十地の最終段階を法雲地といい、広大無辺の功徳を有し、衆生の為に大慈悲の雲となる位をいいます。 当寺が法雲寺というのはこの由来からきています。
頂の悟りのお顔が法雲地です。右手が長いのは、迷える衆生を救う為に優しく差し伸べてくださる慈悲の形を表しています。左手に持たれている蓮華は衆生が本来有する仏の種(仏性)を表し、蓮華が蕾なのは、その仏の種が煩悩に汚されず、今まさに開花すべき事を表しています。十一面観音菩薩は、あらゆる方向を見つめ、常に苦しんでいる衆生を見つけては、救いの手を差し伸べてくださる菩薩です。「オンマカキャロ二キャソワカ」とご真言を唱えれば、苦しみは消え、どんな願いも叶えられ、喜びから大爆笑、そして悟りへと導いてくださると言われています。
子養育地蔵菩薩
当山地蔵堂に安置されております地蔵菩薩は、 もともとは総本山誓願寺塔頭十八院の内の江岸院地蔵堂にまつられていました。ところが1788年に起こった天明の大火で、江岸院はもとより誓願寺も焼失してしまいました。御本尊や他の仏像は、早くから近くの鴨川に運び出されており、無事に難を免れましたが、江岸院は再建のめどがたたず廃寺となり、誓願寺もその後20年間も再建されませんでした。誓願寺は豊臣家の一族の心のよりどころになっており、当寺が秀吉の母の寄進を受けて建てられたお寺などのご縁により、当寺に安置されるようになりました。

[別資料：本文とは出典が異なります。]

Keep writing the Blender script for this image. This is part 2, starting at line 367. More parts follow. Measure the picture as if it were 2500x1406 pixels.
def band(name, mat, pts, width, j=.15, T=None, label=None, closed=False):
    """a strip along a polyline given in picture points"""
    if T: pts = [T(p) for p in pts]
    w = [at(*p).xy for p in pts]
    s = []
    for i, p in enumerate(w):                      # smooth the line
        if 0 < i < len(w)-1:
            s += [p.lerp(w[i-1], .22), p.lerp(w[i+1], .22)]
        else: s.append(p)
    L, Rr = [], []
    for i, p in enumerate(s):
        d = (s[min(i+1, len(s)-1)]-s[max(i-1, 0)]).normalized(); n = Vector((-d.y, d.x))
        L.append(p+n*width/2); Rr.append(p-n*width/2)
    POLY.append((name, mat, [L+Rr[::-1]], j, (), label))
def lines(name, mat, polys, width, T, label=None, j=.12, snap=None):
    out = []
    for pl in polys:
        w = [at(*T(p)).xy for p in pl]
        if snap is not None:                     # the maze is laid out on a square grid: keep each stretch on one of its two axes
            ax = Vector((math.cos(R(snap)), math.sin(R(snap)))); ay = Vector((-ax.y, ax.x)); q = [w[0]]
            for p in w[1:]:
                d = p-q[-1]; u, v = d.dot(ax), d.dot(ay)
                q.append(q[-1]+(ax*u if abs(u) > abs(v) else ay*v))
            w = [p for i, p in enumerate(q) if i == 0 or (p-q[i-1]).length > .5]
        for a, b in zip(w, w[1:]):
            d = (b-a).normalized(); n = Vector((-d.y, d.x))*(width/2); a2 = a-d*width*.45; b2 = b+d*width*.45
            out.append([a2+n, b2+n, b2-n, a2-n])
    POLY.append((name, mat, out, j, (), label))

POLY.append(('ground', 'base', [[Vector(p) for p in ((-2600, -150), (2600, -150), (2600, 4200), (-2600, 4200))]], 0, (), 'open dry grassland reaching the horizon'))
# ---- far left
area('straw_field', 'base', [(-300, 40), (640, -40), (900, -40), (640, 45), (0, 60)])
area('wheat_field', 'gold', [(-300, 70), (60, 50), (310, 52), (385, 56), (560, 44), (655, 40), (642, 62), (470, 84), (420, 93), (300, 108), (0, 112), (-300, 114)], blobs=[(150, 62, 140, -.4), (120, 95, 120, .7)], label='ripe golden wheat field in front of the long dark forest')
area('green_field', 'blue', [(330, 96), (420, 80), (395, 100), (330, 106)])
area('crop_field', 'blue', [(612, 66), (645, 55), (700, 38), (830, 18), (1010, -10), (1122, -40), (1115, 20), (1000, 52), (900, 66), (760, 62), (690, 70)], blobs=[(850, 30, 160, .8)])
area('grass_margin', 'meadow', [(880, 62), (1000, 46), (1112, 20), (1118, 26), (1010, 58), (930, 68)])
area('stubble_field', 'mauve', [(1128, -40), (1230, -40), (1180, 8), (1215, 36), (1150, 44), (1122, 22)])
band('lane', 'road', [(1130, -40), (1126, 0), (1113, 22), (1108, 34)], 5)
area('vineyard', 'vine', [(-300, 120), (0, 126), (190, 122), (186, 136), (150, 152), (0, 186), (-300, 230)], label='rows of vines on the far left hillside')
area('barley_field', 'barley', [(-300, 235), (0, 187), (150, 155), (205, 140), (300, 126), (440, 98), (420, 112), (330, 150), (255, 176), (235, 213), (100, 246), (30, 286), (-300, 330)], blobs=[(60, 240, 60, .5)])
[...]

「いとけなき童のために父となり母ともなりて救うみ仏」
いとけなきとはあどけない、子供っぽいという意味。あどけないとは無邪気でかわいい。ですのでこの御詠歌の意味には、無邪気で可愛い子供のために父となり母にもなって子供たちを救ってくださるという意味がございます。洛陽地蔵菩薩霊場(全48霊場)の内第29番霊場の御詠歌でうたわれおり、およそ500年もの間、子供の無事や成長を願い、また水子の供養など常に人々の心のよりどころとして信仰されてきた由緒あるお地蔵様です。